- **Task objective**: Repeat each line of the material below exactly as it appears, minus any pictures.

- **Data section**:
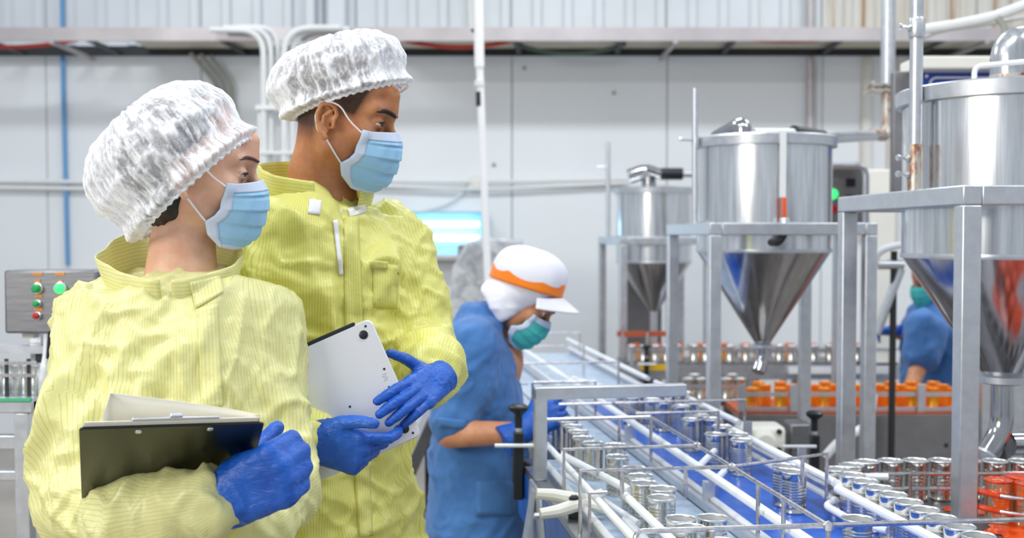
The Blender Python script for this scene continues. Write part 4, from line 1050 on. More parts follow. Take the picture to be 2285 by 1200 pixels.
M['gown'] = gown_mat('yellow_gown', (250, 248, 182), (228, 224, 138))
M['gown_m'] = gown_mat('yellow_coverall', (246, 243, 142), (222, 216, 98))
def skin(name, base, red, hair=(30, 22, 20)):
    q = NT(name); vec = q.coord(); f = q.noise(vec, 26, 4, 0.6)
    c0 = q.ramp(f, [(0.3, lin(red)), (0.68, lin(base))])
    at = q.n('ShaderNodeAttribute', attribute_name='hair'); n2 = q.noise(q.coord(), 900, 2)
    ad = q.n('ShaderNodeMath', operation='MULTIPLY_ADD'); ad.inputs[1].default_value = 0.7; ad.inputs[2].default_value = -0.35; q.l(n2, ad.inputs[0])
    sm = q.n('ShaderNodeMath', operation='ADD'); q.l(at.outputs['Fac'], sm.inputs[0]); q.l(ad.outputs[0], sm.inputs[1])
    mu = q.n('ShaderNodeMath', operation='MULTIPLY', use_clamp=True); q.l(sm.outputs[0], mu.inputs[0]); q.l(at.outputs['Fac'], mu.inputs[1])
    mx = q.n('ShaderNodeMix', data_type='RGBA'); q.l(mu.outputs[0], mx.inputs['Factor']); q.l(c0, mx.inputs['A']); mx.inputs['B'].default_value = lin(hair)
    q.l(mx.outputs['Result'], q.b.inputs['Base Color'])
    q.set(Roughness=0.48, Specular_IOR_Level=0.4, Subsurface_Weight=0.12, Subsurface_Scale=0.006)
    q.b.inputs['Subsurface Radius'].default_value = (1.0, 0.4, 0.25)
    q.bump(q.noise(vec, 320, 3), 0.06, 0.001); return q.m
M['skin_m'] = skin('brown_skin', (204, 142, 98), (180, 112, 74))
M['skin_w'] = skin('fair_skin', (232, 188, 162), (218, 162, 136))
M['skin_b'] = skin('tan_skin', (206, 148, 112), (186, 124, 90))
M['hair'] = plain('dark_hair', (26, 22, 26), 0.35, 0, 0.4, 60, bump=0.6, bscale=220)
M['brow'] = plain('brow_hair', (24, 16, 14), 0.6, 0, 0.2)
M['brow_w'] = plain('brow_hair_brown', (84, 56, 46), 0.6, 0, 0.2)
def eye_mat():
    q = NT('eyeball'); sx = q.n('ShaderNodeSeparateXYZ'); tc = q.n('ShaderNodeTexCoord'); q.l(tc.outputs['UV'], sx.inputs[0])
    q.l(q.ramp(sx.outputs[0], [(0.16, lin((8, 6, 6))), (0.2, lin((44, 26, 18))), (0.40, lin((50, 30, 20))), (0.45, lin((214, 206, 204)))]), q.b.inputs['Base Color'])
    q.set(Roughness=0.08); return q.m
M['eye'] = eye_mat()
M['mask'] = plain('blue_mask_fabric', (156, 204, 238), 0.75, 0, 0.03, 40, bump=0.15, bscale=700)
M['mask_w'] = plain('white_mask_band', (206, 218, 240), 0.75, 0, 0.03, 40, bump=0.15, bscale=700)
M['mask_t'] = plain('teal_mask_fabric', (70, 186, 184), 0.75, 0, 0.05, 40)
M['loop'] = plain('ear_loop', (240, 240, 244), 0.7, 0, 0.02)
def glove_mat(name, c0, c1):
    q = NT(name); vec = q.coord(); f = q.noise(vec, 18, 4, 0.6)
    q.l(q.ramp(f, [(0.3, lin(c0)), (0.7, lin(c1))]), q.b.inputs['Base Color'])
    q.set(Roughness=0.42, Specular_IOR_Level=0.5); q.bump(q.noise(q.coord('Object', (1, 1, 2.5)), 42, 4, 0.6, 1.5), 0.45, 0.004); return q.m
M['glove'] = glove_mat('blue_nitrile', (14, 76, 172), (30, 98, 198))
def net_mat():
    q = NT('hairnet_fabric'); vec = q.coord()
    vo = q.n('ShaderNodeTexVoronoi', feature='DISTANCE_TO_EDGE'); vo.inputs['Scale'].default_value = 44
    wn = q.n('ShaderNodeTexNoise'); wn.inputs['Scale'].default_value = 20; q.l(vec, wn.inputs['Vector'])
    mxv = q.n('ShaderNodeMix', data_type='VECTOR'); mxv.inputs['Factor'].default_value = 0.06; q.l(vec, mxv.inputs['A']); q.l(wn.outputs['Color'], mxv.inputs['B'])
    q.l(mxv.outputs['Result'], vo.inputs['Vector'])
    mr = q.n('ShaderNodeMapRange'); mr.inputs['From Min'].default_value = 0.0; mr.inputs['From Max'].default_value = 0.09
    mr.inputs['To Min'].default_value = 0.46; mr.inputs['To Max'].default_value = 0.33; q.l(vo.outputs['Distance'], mr.inputs['Value'])
    f = q.noise(vec, 380, 2); ad = q.n('ShaderNodeMath', operation='MULTIPLY_ADD', use_clamp=True); ad.inputs[1].default_value = 0.5; q.l(f, ad.inputs[0])
    su = q.n('ShaderNodeMath', operation='SUBTRACT'); su.inputs[1].default_value = 0.25; q.l(mr.outputs['Result'], su.inputs[0]); q.l(su.outputs[0], ad.inputs[2])
    at = q.n('ShaderNodeAttribute', attribute_name='fold'); mx = q.n('ShaderNodeMath', operation='ADD', use_clamp=True)
    q.l(ad.outputs[0], mx.inputs[0]); q.l(at.outputs['Fac'], mx.inputs[1])
    q.l(mx.outputs[0], q.b.inputs['Alpha'])
    q.b.inputs['Base Color'].default_value = lin((246, 247, 253)); q.set(Roughness=0.7, Sheen_Weight=0.3)
    q.bump(f, 0.2, 0.001); return q.m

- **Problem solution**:
The Blender Python script for this scene continues. Write part 4, from line 1050 on. More parts follow. Take the picture to be 2285 by 1200 pixels.
M['gown'] = gown_mat('yellow_gown', (250, 248, 182), (228, 224, 138))
M['gown_m'] = gown_mat('yellow_coverall', (246, 243, 142), (222, 216, 98))
def skin(name, base, red, hair=(30, 22, 20)):
    q = NT(name); vec = q.coord(); f = q.noise(vec, 26, 4, 0.6)
    c0 = q.ramp(f, [(0.3, lin(red)), (0.68, lin(base))])
    at = q.n('ShaderNodeAttribute', attribute_name='hair'); n2 = q.noise(q.coord(), 900, 2)
    ad = q.n('ShaderNodeMath', operation='MULTIPLY_ADD'); ad.inputs[1].default_value = 0.7; ad.inputs[2].default_value = -0.35; q.l(n2, ad.inputs[0])
    sm = q.n('ShaderNodeMath', operation='ADD'); q.l(at.outputs['Fac'], sm.inputs[0]); q.l(ad.outputs[0], sm.inputs[1])
    mu = q.n('ShaderNodeMath', operation='MULTIPLY', use_clamp=True); q.l(sm.outputs[0], mu.inputs[0]); q.l(at.outputs['Fac'], mu.inputs[1])
    mx = q.n('ShaderNodeMix', data_type='RGBA'); q.l(mu.outputs[0], mx.inputs['Factor']); q.l(c0, mx.inputs['A']); mx.inputs['B'].default_value = lin(hair)
    q.l(mx.outputs['Result'], q.b.inputs['Base Color'])
    q.set(Roughness=0.48, Specular_IOR_Level=0.4, Subsurface_Weight=0.12, Subsurface_Scale=0.006)
    q.b.inputs['Subsurface Radius'].default_value = (1.0, 0.4, 0.25)
    q.bump(q.noise(vec, 320, 3), 0.06, 0.001); return q.m
M['skin_m'] = skin('brown_skin', (204, 142, 98), (180, 112, 74))
M['skin_w'] = skin('fair_skin', (232, 188, 162), (218, 162, 136))
M['skin_b'] = skin('tan_skin', (206, 148, 112), (186, 124, 90))
M['hair'] = plain('dark_hair', (26, 22, 26), 0.35, 0, 0.4, 60, bump=0.6, bscale=220)
M['brow'] = plain('brow_hair', (24, 16, 14), 0.6, 0, 0.2)
M['brow_w'] = plain('brow_hair_brown', (84, 56, 46), 0.6, 0, 0.2)
def eye_mat():
    q = NT('eyeball'); sx = q.n('ShaderNodeSeparateXYZ'); tc = q.n('ShaderNodeTexCoord'); q.l(tc.outputs['UV'], sx.inputs[0])
    q.l(q.ramp(sx.outputs[0], [(0.16, lin((8, 6, 6))), (0.2, lin((44, 26, 18))), (0.40, lin((50, 30, 20))), (0.45, lin((214, 206, 204)))]), q.b.inputs['Base Color'])
    q.set(Roughness=0.08); return q.m
M['eye'] = eye_mat()
M['mask'] = plain('blue_mask_fabric', (156, 204, 238), 0.75, 0, 0.03, 40, bump=0.15, bscale=700)
M['mask_w'] = plain('white_mask_band', (206, 218, 240), 0.75, 0, 0.03, 40, bump=0.15, bscale=700)
M['mask_t'] = plain('teal_mask_fabric', (70, 186, 184), 0.75, 0, 0.05, 40)
M['loop'] = plain('ear_loop', (240, 240, 244), 0.7, 0, 0.02)
def glove_mat(name, c0, c1):
    q = NT(name); vec = q.coord(); f = q.noise(vec, 18, 4, 0.6)
    q.l(q.ramp(f, [(0.3, lin(c0)), (0.7, lin(c1))]), q.b.inputs['Base Color'])
    q.set(Roughness=0.42, Specular_IOR_Level=0.5); q.bump(q.noise(q.coord('Object', (1, 1, 2.5)), 42, 4, 0.6, 1.5), 0.45, 0.004); return q.m
M['glove'] = glove_mat('blue_nitrile', (14, 76, 172), (30, 98, 198))
def net_mat():
    q = NT('hairnet_fabric'); vec = q.coord()
    vo = q.n('ShaderNodeTexVoronoi', feature='DISTANCE_TO_EDGE'); vo.inputs['Scale'].default_value = 44
    wn = q.n('ShaderNodeTexNoise'); wn.inputs['Scale'].default_value = 20; q.l(vec, wn.inputs['Vector'])
    mxv = q.n('ShaderNodeMix', data_type='VECTOR'); mxv.inputs['Factor'].default_value = 0.06; q.l(vec, mxv.inputs['A']); q.l(wn.outputs['Color'], mxv.inputs['B'])
    q.l(mxv.outputs['Result'], vo.inputs['Vector'])
    mr = q.n('ShaderNodeMapRange'); mr.inputs['From Min'].default_value = 0.0; mr.inputs['From Max'].default_value = 0.09
    mr.inputs['To Min'].default_value = 0.46; mr.inputs['To Max'].default_value = 0.33; q.l(vo.outputs['Distance'], mr.inputs['Value'])
    f = q.noise(vec, 380, 2); ad = q.n('ShaderNodeMath', operation='MULTIPLY_ADD', use_clamp=True); ad.inputs[1].default_value = 0.5; q.l(f, ad.inputs[0])
    su = q.n('ShaderNodeMath', operation='SUBTRACT'); su.inputs[1].default_value = 0.25; q.l(mr.outputs['Result'], su.inputs[0]); q.l(su.outputs[0], ad.inputs[2])
    at = q.n('ShaderNodeAttribute', attribute_name='fold'); mx = q.n('ShaderNodeMath', operation='ADD', use_clamp=True)
    q.l(ad.outputs[0], mx.inputs[0]); q.l(at.outputs['Fac'], mx.inputs[1])
    q.l(mx.outputs[0], q.b.inputs['Alpha'])
    q.b.inputs['Base Color'].default_value = lin((246, 247, 253)); q.set(Roughness=0.7, Sheen_Weight=0.3)
    q.bump(f, 0.2, 0.001); return q.m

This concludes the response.